--- start DATA FOR THE TASK ---

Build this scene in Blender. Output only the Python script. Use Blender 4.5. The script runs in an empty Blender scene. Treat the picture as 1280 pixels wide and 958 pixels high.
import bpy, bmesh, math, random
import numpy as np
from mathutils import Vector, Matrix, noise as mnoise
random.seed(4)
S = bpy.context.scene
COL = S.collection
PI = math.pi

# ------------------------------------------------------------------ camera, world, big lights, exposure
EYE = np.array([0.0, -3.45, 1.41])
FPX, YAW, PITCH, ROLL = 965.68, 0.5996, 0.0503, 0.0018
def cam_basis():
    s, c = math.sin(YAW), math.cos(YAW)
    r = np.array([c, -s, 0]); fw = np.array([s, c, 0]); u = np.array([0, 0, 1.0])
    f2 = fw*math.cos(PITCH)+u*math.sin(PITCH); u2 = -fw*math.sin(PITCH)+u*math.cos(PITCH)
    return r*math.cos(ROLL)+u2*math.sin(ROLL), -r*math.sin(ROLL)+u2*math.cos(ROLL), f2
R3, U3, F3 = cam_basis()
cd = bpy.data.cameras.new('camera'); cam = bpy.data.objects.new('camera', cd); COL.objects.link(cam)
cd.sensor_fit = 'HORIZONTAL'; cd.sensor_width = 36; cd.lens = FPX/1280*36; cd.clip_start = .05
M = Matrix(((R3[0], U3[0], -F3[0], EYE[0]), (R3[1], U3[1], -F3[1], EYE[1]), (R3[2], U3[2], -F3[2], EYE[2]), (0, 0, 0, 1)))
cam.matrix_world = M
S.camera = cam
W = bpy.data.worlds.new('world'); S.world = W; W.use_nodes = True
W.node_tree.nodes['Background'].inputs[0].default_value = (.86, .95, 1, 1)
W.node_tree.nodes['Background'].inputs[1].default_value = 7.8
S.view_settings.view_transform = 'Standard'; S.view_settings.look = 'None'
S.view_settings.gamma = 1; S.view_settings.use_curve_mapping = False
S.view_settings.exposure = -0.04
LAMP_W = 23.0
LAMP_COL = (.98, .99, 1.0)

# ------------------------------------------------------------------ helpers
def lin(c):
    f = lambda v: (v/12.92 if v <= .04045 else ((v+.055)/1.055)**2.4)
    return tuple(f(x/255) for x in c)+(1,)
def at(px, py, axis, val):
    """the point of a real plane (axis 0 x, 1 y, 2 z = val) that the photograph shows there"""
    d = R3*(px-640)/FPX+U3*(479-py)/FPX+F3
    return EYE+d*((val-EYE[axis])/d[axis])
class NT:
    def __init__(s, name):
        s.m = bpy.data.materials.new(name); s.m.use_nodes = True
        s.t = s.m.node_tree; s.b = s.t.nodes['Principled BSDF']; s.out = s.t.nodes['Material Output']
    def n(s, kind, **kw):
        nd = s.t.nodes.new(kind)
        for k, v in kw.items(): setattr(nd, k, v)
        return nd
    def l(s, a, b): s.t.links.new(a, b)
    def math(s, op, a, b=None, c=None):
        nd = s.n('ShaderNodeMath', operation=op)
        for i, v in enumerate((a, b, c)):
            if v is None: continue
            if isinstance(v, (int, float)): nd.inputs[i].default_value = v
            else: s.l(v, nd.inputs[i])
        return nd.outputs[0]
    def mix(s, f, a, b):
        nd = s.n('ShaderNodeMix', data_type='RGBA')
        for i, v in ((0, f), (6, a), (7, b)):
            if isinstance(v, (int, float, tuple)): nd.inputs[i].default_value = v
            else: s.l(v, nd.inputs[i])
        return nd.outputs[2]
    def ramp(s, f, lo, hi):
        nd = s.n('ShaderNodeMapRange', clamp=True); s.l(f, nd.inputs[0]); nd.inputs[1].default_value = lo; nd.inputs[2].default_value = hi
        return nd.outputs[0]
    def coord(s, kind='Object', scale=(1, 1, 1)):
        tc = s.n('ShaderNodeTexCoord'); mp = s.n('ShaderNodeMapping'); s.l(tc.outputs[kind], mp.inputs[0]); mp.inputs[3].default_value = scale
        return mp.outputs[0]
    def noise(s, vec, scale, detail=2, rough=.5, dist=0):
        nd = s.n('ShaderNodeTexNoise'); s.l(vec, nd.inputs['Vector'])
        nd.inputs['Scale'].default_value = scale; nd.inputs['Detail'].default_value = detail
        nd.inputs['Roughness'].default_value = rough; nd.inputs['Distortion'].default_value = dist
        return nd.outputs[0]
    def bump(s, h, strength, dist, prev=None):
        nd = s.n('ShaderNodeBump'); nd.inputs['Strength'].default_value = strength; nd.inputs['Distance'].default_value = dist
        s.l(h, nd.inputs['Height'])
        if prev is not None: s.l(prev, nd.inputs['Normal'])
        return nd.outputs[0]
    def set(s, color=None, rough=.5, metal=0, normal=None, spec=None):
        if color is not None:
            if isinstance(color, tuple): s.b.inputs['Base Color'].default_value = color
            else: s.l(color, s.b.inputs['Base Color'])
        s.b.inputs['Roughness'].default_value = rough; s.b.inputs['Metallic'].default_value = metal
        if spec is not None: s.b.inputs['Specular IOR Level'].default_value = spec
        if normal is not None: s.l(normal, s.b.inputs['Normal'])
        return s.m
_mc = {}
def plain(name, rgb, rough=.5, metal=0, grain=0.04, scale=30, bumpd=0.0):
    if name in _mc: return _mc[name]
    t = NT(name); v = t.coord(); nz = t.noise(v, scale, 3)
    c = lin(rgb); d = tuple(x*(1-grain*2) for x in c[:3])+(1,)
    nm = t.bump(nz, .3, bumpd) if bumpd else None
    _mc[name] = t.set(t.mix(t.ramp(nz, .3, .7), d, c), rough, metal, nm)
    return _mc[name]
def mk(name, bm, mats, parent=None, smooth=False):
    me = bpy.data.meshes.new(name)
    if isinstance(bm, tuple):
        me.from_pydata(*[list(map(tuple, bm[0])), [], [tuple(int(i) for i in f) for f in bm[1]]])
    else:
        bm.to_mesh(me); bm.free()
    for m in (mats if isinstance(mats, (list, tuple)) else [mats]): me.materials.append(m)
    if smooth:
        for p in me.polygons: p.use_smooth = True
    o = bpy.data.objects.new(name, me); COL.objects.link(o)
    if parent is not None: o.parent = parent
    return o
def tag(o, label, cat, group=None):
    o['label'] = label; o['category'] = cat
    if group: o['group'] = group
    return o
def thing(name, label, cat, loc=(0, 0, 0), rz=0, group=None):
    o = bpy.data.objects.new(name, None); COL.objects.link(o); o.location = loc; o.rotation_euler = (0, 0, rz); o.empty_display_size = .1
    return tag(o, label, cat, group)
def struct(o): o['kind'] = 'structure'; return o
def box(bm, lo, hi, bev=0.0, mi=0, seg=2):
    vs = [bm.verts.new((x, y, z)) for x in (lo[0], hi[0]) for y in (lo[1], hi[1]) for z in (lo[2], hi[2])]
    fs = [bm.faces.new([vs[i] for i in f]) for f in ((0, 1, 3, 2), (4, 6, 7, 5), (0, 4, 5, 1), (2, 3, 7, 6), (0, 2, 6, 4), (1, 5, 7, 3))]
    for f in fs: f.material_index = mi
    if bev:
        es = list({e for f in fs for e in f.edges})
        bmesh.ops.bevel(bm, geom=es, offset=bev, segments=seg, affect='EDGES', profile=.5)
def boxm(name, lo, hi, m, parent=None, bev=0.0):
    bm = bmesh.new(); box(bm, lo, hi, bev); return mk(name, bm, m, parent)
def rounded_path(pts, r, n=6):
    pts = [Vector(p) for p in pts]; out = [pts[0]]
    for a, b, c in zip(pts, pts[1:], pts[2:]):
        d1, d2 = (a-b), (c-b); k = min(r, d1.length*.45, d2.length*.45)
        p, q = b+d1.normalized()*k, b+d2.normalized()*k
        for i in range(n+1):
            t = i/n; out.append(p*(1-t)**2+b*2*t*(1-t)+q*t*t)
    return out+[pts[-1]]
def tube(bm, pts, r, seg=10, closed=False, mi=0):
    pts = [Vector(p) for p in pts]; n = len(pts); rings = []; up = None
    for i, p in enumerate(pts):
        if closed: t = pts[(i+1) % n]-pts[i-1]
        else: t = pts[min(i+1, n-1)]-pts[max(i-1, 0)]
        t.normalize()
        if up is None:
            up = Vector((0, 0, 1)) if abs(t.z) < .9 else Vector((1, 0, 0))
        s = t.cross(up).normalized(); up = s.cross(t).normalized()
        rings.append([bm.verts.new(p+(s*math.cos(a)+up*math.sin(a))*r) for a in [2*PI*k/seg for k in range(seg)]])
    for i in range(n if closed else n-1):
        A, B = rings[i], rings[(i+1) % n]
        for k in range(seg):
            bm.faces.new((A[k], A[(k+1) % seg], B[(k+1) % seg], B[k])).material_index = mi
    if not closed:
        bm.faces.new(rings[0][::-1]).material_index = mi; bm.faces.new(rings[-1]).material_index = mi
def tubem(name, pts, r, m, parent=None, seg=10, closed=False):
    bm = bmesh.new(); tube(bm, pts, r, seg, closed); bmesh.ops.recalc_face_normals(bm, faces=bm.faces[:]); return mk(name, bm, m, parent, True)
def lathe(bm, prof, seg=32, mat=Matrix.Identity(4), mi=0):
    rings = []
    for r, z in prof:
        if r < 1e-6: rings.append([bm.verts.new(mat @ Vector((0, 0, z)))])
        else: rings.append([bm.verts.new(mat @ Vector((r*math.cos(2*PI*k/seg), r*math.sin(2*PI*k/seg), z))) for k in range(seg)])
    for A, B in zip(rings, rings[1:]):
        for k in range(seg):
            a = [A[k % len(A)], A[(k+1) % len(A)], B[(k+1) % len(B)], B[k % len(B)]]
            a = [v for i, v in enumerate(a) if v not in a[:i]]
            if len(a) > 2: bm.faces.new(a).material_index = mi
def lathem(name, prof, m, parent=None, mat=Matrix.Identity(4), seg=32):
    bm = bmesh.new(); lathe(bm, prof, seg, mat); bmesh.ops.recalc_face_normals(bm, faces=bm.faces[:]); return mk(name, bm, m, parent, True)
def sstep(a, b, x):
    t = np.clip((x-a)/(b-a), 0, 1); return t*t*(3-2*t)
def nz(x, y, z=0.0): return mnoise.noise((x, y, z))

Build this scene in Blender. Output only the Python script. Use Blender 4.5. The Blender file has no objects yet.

--- end DATA FOR THE TASK ---

▸ WRITTEN EXERCISE:
Restate, please, word for word the span of records running from the first line to the line bearing "PI = math.pi", both included, and nothing outside it.

▸ ANSWER BELOW:
Build this scene in Blender. Output only the Python script. Use Blender 4.5. The script runs in an empty Blender scene. Treat the picture as 1280 pixels wide and 958 pixels high.
import bpy, bmesh, math, random
import numpy as np
from mathutils import Vector, Matrix, noise as mnoise
random.seed(4)
S = bpy.context.scene
COL = S.collection
PI = math.pi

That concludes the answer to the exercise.